Monday, February 27, 2017

Review ~ The Girls from Corona del Mar by Rufi Thorpe

Title: The Girls from Corona del Mar
Author: Rufi Thorpe
Copyright: 2014
Type; fiction
Page: 256
Series: No

Reason for Reading: Was the book for my bookclub last month.

Summary:
A fiercely beautiful debut blazing with emotion: a major first novel about friendships made in youth and how these bonds, challenged by loss, illness, parenthood, and distance, either break or sustain. 
Mia and Lorrie Ann are lifelong friends: hard-hearted Mia and untouchably beautiful, kind Lorrie Ann. While Mia struggles with a mother who drinks, a pregnancy at fifteen, and younger brothers she loves but can't quite be good to, Lorrie Ann is luminous, surrounded by her close-knit family, immune to the mistakes that mar her best friend's life. Until a sudden loss catapults Lorrie Ann into tragedy: things fall apart, and then fall apart further-and there is nothing Mia can do to help. And as good, kind, brave Lorrie Ann stops being so good, Mia begins to question just who this woman is and what that question means about them both. A staggeringly arresting, honest novel of love, motherhood, loyalty, and the myth of the perfect friendship that moves us to ask ourselves just how well we know those we love, what we owe our children, and who we are without our friends.


Thoughts: 
Man where to go with this one... man such a hard story to read at times and yet at other times such an easy story to relate to. There were times I felt bad for Mia and then I felt bad for Lorrie Ann. There were times I wanted to smack Lorrie Ann and strangle Mia and reverse. I laughed and cried.
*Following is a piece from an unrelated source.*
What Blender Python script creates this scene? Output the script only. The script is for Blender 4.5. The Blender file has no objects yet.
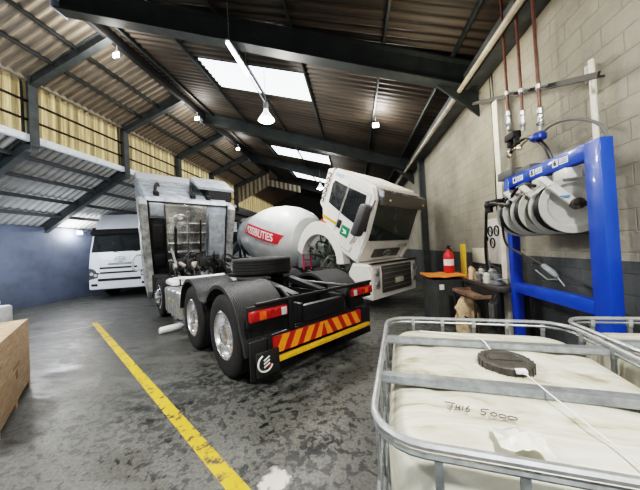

I related to both of these girls at different times and at other times I just wanted to reach out and hold them. They both went through so much that all I could think to myself at one point was poor baby. There was a point I wondered if Lorrie Ann was right and there was a point I asked myself was Mia right. That's how I knew this was a good book because it didn't take a side it didn't you as the reader what to think. It made you ask yourself who in this story is right? Does making a choice for what seems like selfish reasons to the world yet done for love reasons to the person make it a good choice and who has the right to make the tough decisions? Who was actually right in this story all along and what could have ever made it a better story? Where in the world did our people go wrong? Was there actually a spot in the story where our character could have made a better decision and life gotten better? Or was this their fate forever? 
How does friendship survive, form, meld and rebuild and as a human how do we survive what we are dealt with when life throws us some if not a ton of curve balls?
That's what this story made me dig in deep to think about. At the surface it's all about friendships and growing up and apart as we get older and make values and moral decisions as an adult. However, this book is much much deeper and one that I feel like grew me on a different level. Did it answer any of those questions? No but it did make me think about how quickly I judge others who I have no idea what their life story or path has been and I find I am less likely to jump to a conclusion as fast. 

EXCELLENT READ!


Grade: 4 out of 5 stars

Would I recommend: Definitely a read I would recommend!
Keep or Give: I am giving this while it was an excellent read that made me think about things it is not something I would re-read over and over again.